In a historic move, Norway has pledged to eradicate deforestation, whilst also ensuring that no products be used that may result in further destruction of forests. The Norwegian government has also vowed to find ways to source essential items without harming the ecosystem.

Norwegian Parliament's Standing Committee on Energy and Environment recommended the pledge against deforestation as part of the Action Plan on Nature Diversity. The same pledge was made by Norway in 2014, at the UN Climate Summit, alongside Germany and the United Kingdom.

"This is an important victory in the fight to protect the rainforest. Over the last few years, a number of companies have committed to cease the procurement of goods that can be linked to destruction of the rainforest," Nils Hermann Ranum, of Rainforest Foundation Norway, said in a statement on the organisation's website.

"Until now, this has not been matched by similar commitments from governments. Thus, it is highly positive that the Norwegian state is now following suit and making the same demands when it comes to public procurements."

The government will research alternative ways to produce items like palm oil, soy, beef and timber, which according to the UN contribute to close to half of total tropical deforestation.

"Other countries should follow Norway's leadership, and adopt similar zero deforestation commitments," Ranum said. "In particular, Germany and the UK must act, following their joint statement at the UN Climate Summit."
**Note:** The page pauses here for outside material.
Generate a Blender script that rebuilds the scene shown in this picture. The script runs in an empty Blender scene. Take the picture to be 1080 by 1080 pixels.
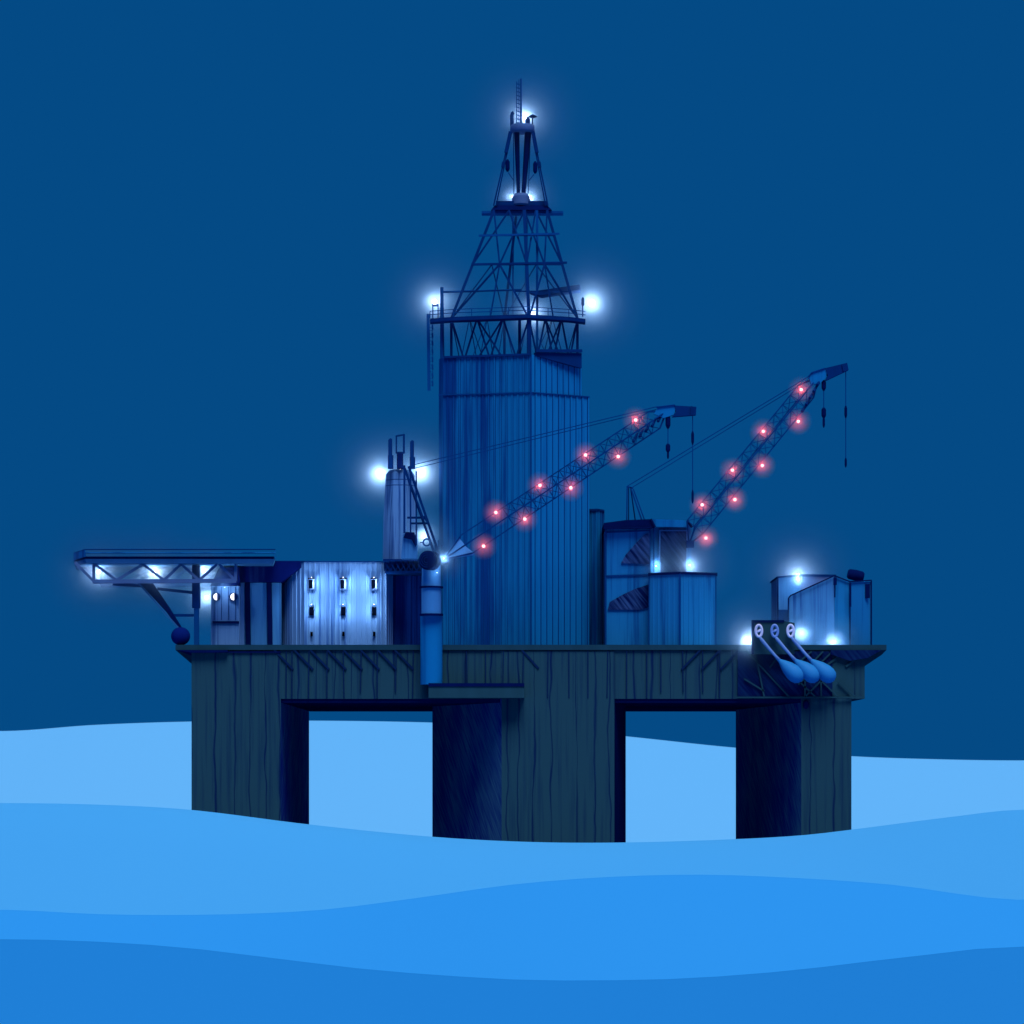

Norway gave Brazil $1 billion to curb deforestation of the Amazon rainforest. REUTERS/Yusuf Ahmad

Norway's global efforts

It's not only at home that Norway is trying to improve the condition of its forests. According to World Watch Institute, the country made a $250m (£172m) commitment to protect Guyana's forests, assisting the country financially from 2011 to 2015.

In 2015, the Scandinavian nation gave Brazil $1bn to help fight deforestation of the Amazon rainforest and aided Liberia in becoming the first country in Africa to stop tree-cutting in exchange for aid.

World Wildlife Fund has estimated that between 46,000 and 58,000 square miles of forest are lost each year — a rate that is equal to 48 football fields every minute.